Nel raccontare di sé come scrittore Eco non passa nemmeno di lontano dalle parti dell’introspezione, della coscienza. Tra Proust e Joyce sta dalla parte di Joyce, che non cura l’io come un tesoro ma lo rovescia come un piccolo vaso da notte sull’immensa spiaggia dell’oceano, sulla battigia, alle prime luci dell’alba.
Eco non si racconta, non si confessa: gioca a interpretare il mondo, di cui è parte quel piccolo pezzo – né più né meno lontano da lui di tanti altri – che è lui stesso. Confessioni di un giovane romanziere non è propriamente né un libro di teoria letteraria, né di critica, né di linguistica, quanto piuttosto un volume, uno dei miliardi possibili, nella grande Biblioteca dei Bestiari. Sulla scia dei Joyce e del suo Ritratto dell’artista da giovane, cui avevano già fatto seguito ritratti dell’artista da cucciolo (Dylan Thomas), o da saltimbanco (Starobinski), e degli infiniti altri possibili (ritratto dell’artista da cavalletta, da speleologo, da eucalipto, da pugile ecc.), Eco ci offre questo scanzonato ritratto dello scrittore da semiologo, o del semiologo da scrittore, come preferite, senza curarsi di mettere insieme le due cose. Ma passata l’ammirazione per la sua intelligenza e il divertimento per questa travolgente necessità di giocare con le interpretazioni, resta qualcosa di più: resta la sincera difficoltà di un uomo nato novant’anni fa, che ha visto la storia trasformarsi sempre più in un labirinto e lo ha accettato come si accetta un destino, anche se in questo labirinto tutti gli strumenti offerti alla nostra conoscenza non sono sufficienti a incontrare davvero noi stessi. Ho sempre avuto la sensazione che l’ansia d’interpretazione di Eco celasse la voglia di imbattersi in ciò che si sottrae a ogni interpretazione.

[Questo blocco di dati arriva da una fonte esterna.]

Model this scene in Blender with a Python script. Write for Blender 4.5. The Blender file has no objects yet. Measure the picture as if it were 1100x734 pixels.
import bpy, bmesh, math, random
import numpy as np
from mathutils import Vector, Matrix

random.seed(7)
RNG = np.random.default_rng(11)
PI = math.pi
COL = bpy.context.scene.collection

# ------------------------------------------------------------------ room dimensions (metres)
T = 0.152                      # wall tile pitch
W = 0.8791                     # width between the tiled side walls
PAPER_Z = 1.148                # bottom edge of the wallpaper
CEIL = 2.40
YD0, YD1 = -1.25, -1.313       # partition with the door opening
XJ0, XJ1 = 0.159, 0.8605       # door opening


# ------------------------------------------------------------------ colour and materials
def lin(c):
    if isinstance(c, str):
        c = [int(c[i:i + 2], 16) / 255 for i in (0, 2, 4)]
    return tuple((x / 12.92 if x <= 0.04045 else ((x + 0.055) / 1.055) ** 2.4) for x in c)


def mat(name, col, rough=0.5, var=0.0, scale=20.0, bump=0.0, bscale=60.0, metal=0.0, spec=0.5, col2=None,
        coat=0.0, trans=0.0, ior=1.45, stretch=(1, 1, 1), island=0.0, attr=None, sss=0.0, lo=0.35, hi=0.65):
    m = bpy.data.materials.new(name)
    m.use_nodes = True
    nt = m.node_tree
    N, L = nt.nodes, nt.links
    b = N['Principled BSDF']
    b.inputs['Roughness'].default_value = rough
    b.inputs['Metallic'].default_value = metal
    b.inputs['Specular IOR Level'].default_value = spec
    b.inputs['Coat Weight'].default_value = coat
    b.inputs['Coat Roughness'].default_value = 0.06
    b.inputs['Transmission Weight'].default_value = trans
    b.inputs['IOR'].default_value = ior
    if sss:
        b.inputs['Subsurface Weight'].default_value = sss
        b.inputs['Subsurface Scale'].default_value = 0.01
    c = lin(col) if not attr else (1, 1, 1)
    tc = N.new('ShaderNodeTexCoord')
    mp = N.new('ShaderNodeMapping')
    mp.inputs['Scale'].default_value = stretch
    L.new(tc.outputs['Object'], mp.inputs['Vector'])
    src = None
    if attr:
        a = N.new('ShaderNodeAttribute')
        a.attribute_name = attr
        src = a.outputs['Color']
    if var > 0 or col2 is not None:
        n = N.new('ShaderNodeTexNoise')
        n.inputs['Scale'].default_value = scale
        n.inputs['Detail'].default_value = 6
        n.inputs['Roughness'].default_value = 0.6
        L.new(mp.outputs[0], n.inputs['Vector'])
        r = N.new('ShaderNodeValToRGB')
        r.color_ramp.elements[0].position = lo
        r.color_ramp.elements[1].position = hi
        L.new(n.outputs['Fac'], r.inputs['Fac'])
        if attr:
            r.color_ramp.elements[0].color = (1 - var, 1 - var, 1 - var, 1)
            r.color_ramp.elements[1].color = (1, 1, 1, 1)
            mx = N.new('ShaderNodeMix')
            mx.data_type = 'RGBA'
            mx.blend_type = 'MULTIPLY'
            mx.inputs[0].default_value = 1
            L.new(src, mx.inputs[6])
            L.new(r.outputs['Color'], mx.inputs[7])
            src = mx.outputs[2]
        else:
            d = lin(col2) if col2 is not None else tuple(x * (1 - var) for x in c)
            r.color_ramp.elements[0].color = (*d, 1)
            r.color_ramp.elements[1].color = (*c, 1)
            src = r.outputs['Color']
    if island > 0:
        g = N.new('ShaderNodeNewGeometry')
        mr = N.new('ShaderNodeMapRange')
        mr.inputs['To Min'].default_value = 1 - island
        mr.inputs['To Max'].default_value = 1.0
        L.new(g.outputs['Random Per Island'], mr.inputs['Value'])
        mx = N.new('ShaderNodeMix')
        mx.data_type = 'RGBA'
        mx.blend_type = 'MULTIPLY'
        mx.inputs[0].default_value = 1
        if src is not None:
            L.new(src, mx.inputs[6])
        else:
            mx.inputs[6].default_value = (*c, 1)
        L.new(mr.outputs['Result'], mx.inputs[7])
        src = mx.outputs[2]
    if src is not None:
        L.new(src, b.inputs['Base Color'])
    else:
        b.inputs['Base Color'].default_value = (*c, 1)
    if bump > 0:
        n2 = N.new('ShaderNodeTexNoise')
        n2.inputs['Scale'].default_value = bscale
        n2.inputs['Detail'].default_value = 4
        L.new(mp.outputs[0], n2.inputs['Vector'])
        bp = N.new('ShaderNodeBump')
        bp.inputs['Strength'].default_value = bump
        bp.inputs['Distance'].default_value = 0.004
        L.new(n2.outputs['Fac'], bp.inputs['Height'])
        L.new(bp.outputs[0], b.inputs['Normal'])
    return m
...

Parlando dei personaggi dei romanzi, Eco ne sottolinea l’imperfetta visione del loro mondo come specchio della nostra imperfetta visione di questo mondo, e in questo vede il senso stesso della Letteratura. Nel gioco del mondo ci sono crepe, pezzi che non combaciano. Questo lo interessava profondamente. E questo pare a me il suo ritratto definitivo: quello di un umanista.